Contrast that with today’s market. Domestic cars, muscle cars in particular, are still and always will be a significant slice of the classic car pie. The rest consists of cars, trucks, and motorcycles of all makes, nationalities, and prices. Cars, SUVs, and pickup trucks from the ’80s and ’90s are hugely popular now, as are Japanese makes, supercars, restomods, and more. Car preferences are staggeringly diverse compared with the past. That’s a great thing.
The demographics of the car world have changed dramatically as well. Earlier this year, Hagerty commissioned a survey of 2000 American adults to gauge their feelings about cars. Nearly half were interested in owning a special car, but interest from Gen Z respondents was significantly greater at 60 percent, compared with 31 percent for baby boomers. That’s an amazing generational change. Do you know how young members of Gen Z are? They were born between 1997 and 2012!

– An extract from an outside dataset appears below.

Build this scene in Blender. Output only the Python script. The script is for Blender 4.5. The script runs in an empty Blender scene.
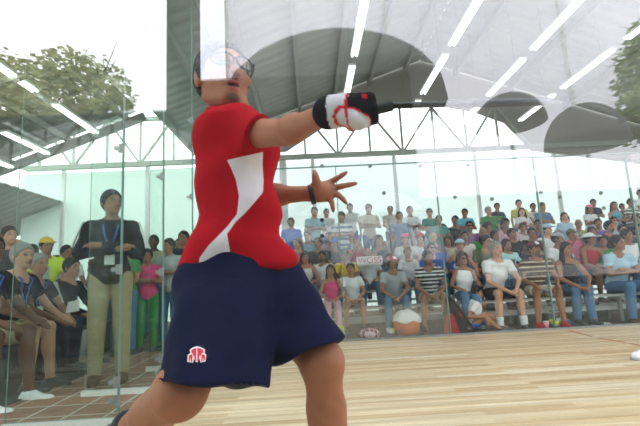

The car world is a big tent activity now, with wide and varied tastes. And to keep the momentum going, we need a better shared vocabulary to help us talk about the hobby now and into the future with younger and diverse audiences. Younger generations, in particular, aren’t going to be energized by fusty terms like “collector cars” or “enthusiast vehicles.”
So what words should we use? I would love to hear your thoughts on that.
Until next time, keep on driving.
No need to pigeon hole us with labels.
MacAutonut.
Masochistic Automotive Nutcase.
What happened to the “ Milestone “ era ?
I see that, so far, no one has offered “the word” that describes what and who we are. We who have been captured by a passion for cars. Not surprising really; they are art, they are puzzles, they are frustrating, they are satisfying, they are fun, they are maddening, they are useful and they and the passion they induce in us is perhaps indescribable with a single word to describe who and what we are…except, perhaps, one.
I suspect this may be due to our modern use of our ancient language. We tend today typically to describe people first by what they do and then sometimes by what they are: i,e, he is a “good” accountant, or, a “lousy” linebacker. So, at the risk of high centering this discussion on our current most used meaning of the word, and after checking my copy of the Oxford English Dictionary, I suggest that we who celebrate all things cars are best described as “ Machinist(s)”
The OED has its first definition of this word as “One who invents, makes or controls machines or machinery: an engineer.” Today we generally think of a machinist as the person at the factory making things from hunks of steel or aluminum, we think of machinist as a trade. I think we are all Machinists at heart. Simply put, we like machines. Our cars are beautiful, complex, maddening, satisfying and operating them, caring for them and admiring them is enjoyable on so many levels. As an engineer for the past 56 years, I offer Machinist as the word.
Machinist works for me
“Motion is Lotion, Rest is Rust”, Body, Soul, and CARS !!!!
how about its my true love
You coined it yourself early in the article…describing “car people”-“they’re positively nuts about cars”. And indeed- “Car nut” is the term most often applied to me by me friends.
Pretty much every comment mentions the word “car”.
Seems to me “car guy” or “car gal” adequately our passion for automobiles of any age, type or condition.